The paths that need straightened before the kingdom of God can come, before the Son of God can truly be born in this place.

It’s a time to accept the challenge of a call to play second fiddle, second fiddle to a God who’s full of surprises.

To acknowledge that there is much in us that needs to be levelled and smoothed out to enable us to be up to the challenge.

Jesus advent 2000 years ago heralded a whole new era.

As does his coming into the world today.

So it’s not just a case of dusting off last year’s decorations, or re-arranging last year’s cards.

It’s time to find a whole new way of doing and being.

It’s not something we can ever be familiar with or feel comfortable with.
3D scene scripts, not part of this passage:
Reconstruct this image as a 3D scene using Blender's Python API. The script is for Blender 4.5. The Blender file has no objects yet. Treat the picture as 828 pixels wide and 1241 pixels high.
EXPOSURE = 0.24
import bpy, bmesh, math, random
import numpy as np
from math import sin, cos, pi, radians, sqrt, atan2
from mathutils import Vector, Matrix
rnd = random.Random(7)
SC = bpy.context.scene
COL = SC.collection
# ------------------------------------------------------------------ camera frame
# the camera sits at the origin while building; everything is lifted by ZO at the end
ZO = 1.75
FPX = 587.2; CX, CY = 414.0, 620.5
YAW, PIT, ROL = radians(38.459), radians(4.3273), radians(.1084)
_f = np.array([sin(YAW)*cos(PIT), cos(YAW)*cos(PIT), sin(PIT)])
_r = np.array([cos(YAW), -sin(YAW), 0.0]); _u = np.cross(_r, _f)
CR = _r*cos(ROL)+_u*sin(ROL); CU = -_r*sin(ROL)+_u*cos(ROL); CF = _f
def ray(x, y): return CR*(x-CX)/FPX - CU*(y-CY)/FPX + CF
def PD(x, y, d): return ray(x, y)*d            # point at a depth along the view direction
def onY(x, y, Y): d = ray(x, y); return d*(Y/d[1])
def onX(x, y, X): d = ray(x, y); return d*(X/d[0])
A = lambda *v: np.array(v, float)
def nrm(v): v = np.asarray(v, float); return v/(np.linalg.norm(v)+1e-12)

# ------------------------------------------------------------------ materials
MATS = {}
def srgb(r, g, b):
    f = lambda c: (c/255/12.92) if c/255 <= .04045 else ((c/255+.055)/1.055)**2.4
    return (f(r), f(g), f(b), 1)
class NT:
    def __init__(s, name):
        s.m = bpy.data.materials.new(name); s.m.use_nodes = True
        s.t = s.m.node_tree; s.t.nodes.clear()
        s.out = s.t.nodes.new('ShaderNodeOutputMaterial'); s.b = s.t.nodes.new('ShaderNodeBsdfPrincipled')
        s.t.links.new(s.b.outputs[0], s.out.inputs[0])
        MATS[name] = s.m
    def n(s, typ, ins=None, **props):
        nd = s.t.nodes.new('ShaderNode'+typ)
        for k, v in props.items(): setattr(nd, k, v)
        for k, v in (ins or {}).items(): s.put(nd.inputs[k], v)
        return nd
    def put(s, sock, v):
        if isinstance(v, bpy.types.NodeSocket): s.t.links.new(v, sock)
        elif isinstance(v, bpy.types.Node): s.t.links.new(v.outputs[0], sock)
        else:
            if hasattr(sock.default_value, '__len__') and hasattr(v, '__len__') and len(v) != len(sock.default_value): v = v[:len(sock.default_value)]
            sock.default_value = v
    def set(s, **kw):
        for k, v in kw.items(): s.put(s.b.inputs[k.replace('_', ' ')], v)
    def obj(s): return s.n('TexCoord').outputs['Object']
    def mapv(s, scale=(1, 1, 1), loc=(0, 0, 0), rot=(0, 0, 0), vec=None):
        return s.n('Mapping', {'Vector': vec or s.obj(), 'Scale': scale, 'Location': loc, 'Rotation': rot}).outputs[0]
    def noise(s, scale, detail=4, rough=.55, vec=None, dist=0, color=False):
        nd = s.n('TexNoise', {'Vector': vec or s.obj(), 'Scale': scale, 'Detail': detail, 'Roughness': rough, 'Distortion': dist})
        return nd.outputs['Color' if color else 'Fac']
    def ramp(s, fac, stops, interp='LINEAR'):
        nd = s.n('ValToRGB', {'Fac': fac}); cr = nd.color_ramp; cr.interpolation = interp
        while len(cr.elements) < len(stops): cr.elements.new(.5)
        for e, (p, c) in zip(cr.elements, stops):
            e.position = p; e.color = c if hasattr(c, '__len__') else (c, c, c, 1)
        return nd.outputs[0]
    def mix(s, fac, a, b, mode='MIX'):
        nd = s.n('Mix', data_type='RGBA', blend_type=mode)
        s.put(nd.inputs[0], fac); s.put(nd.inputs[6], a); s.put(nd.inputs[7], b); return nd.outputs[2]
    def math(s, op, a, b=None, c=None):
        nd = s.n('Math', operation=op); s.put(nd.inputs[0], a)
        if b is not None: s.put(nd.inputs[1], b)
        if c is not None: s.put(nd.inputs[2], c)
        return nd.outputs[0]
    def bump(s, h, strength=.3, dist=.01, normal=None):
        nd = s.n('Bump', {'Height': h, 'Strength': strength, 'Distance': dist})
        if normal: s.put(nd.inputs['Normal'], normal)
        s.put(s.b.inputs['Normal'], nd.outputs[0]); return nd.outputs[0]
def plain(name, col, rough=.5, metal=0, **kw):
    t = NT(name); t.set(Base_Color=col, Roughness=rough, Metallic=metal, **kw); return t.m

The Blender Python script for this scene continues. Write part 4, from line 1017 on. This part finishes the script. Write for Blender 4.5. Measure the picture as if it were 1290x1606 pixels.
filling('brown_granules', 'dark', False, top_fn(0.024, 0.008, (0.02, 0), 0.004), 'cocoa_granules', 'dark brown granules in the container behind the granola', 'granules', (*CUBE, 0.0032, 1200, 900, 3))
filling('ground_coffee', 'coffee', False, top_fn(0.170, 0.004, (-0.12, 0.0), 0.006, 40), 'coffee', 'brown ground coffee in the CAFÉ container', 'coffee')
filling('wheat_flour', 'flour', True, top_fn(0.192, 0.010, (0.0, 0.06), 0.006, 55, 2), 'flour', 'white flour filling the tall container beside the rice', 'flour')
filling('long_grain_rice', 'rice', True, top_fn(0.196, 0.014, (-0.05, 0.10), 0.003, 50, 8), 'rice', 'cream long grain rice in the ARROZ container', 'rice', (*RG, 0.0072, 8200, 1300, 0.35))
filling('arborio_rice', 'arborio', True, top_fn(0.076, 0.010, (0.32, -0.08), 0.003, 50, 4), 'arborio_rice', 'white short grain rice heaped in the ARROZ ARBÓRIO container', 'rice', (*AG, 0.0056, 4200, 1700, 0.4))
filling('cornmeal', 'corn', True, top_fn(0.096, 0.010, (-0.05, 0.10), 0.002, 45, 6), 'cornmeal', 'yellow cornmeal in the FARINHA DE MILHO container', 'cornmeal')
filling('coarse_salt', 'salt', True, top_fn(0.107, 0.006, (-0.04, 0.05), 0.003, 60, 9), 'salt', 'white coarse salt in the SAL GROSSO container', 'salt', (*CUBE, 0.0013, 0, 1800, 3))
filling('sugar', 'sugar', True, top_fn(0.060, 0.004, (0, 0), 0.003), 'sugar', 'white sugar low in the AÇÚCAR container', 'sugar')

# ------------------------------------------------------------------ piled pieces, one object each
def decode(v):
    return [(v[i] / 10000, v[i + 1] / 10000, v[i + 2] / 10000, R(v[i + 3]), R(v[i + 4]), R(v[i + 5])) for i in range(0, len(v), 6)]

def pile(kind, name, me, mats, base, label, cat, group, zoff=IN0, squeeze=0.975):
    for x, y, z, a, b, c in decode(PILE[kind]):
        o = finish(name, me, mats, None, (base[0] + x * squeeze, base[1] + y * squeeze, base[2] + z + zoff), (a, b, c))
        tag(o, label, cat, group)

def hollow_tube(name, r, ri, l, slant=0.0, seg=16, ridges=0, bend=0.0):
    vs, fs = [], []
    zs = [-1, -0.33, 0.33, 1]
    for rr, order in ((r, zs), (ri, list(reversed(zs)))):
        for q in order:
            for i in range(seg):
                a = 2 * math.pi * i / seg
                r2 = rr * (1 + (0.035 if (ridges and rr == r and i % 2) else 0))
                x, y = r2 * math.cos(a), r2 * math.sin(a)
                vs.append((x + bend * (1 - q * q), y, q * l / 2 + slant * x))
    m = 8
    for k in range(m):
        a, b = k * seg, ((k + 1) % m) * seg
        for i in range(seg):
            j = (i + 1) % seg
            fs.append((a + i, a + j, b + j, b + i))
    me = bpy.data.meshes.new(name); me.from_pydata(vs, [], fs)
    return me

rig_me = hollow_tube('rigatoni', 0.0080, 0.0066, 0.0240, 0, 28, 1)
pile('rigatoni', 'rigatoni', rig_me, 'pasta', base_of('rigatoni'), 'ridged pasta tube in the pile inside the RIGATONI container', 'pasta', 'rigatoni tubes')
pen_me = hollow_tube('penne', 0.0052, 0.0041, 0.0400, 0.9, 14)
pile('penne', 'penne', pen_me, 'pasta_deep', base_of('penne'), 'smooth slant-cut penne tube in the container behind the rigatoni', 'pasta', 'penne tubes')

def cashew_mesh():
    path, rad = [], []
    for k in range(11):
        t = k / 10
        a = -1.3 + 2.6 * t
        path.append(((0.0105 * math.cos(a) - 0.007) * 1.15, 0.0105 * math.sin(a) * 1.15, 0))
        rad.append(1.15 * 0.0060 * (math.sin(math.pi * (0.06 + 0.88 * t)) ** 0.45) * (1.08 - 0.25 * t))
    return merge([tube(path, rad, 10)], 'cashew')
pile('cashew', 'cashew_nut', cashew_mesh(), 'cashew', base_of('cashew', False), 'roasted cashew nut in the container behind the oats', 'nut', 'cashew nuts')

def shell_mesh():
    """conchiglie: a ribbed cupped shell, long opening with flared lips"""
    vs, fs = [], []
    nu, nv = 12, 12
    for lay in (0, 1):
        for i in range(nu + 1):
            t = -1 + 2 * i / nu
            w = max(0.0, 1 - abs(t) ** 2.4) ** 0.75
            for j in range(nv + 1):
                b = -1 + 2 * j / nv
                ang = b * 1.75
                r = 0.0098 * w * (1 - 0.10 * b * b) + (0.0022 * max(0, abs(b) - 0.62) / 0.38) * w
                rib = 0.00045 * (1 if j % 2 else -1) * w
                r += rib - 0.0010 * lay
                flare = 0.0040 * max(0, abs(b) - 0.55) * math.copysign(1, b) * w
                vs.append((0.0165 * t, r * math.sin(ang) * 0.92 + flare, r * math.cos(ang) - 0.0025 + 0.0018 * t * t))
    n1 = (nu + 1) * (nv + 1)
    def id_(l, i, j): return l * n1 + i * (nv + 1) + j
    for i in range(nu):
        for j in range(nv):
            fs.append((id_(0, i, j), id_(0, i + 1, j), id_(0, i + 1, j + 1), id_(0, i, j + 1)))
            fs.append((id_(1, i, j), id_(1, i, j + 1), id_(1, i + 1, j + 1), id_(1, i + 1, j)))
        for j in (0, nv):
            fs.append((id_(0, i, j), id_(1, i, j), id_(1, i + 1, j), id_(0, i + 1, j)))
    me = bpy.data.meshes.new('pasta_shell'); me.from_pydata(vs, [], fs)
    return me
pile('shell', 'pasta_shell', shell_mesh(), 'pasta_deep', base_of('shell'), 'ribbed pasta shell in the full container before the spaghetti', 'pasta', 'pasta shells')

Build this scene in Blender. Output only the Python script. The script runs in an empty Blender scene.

There is too much at stake.

Mediocrity will not suffice.

Here is something that Deitrich Bonhoeffer said in an Advent sermon he preached over 80 years ago about the offence of God’s coming to earth in a child.

"It is very remarkable that we face the thought that God is coming, so calmly, whereas previously peoples trembled at the day of God . . . . We have become so accustomed to the idea of divine love and of God's coming at Christmas that we no longer feel the shiver of fear that God's coming should arouse in us. We are indifferent to the message, taking only the pleasant and agreeable out of it and forgetting the serious aspect, that the God of the world draws near to the people of our little earth and lays claim to us. The coming of God is truly not only glad tidings, but first of all frightening news for every one who has a conscience.

Only when we have felt the terror of the matter, can we recognize the incomparable kindness. God comes into the very midst of evil and of death, and judges the evil in us and in the world. And by judging us, God cleanses and sanctifies us, comes to us with grace and love."

Pleasant and agreeable.

Is that how we see God’s coming?

Or does it strike terror into us and not jut because of what we shall spend or how frantic we will be.

But terror, because God, who knows our hearts, comes in love, to turn us around and make us different.

May our preparation this Advent involve terror and repentance in response to that incredible love and grace of God.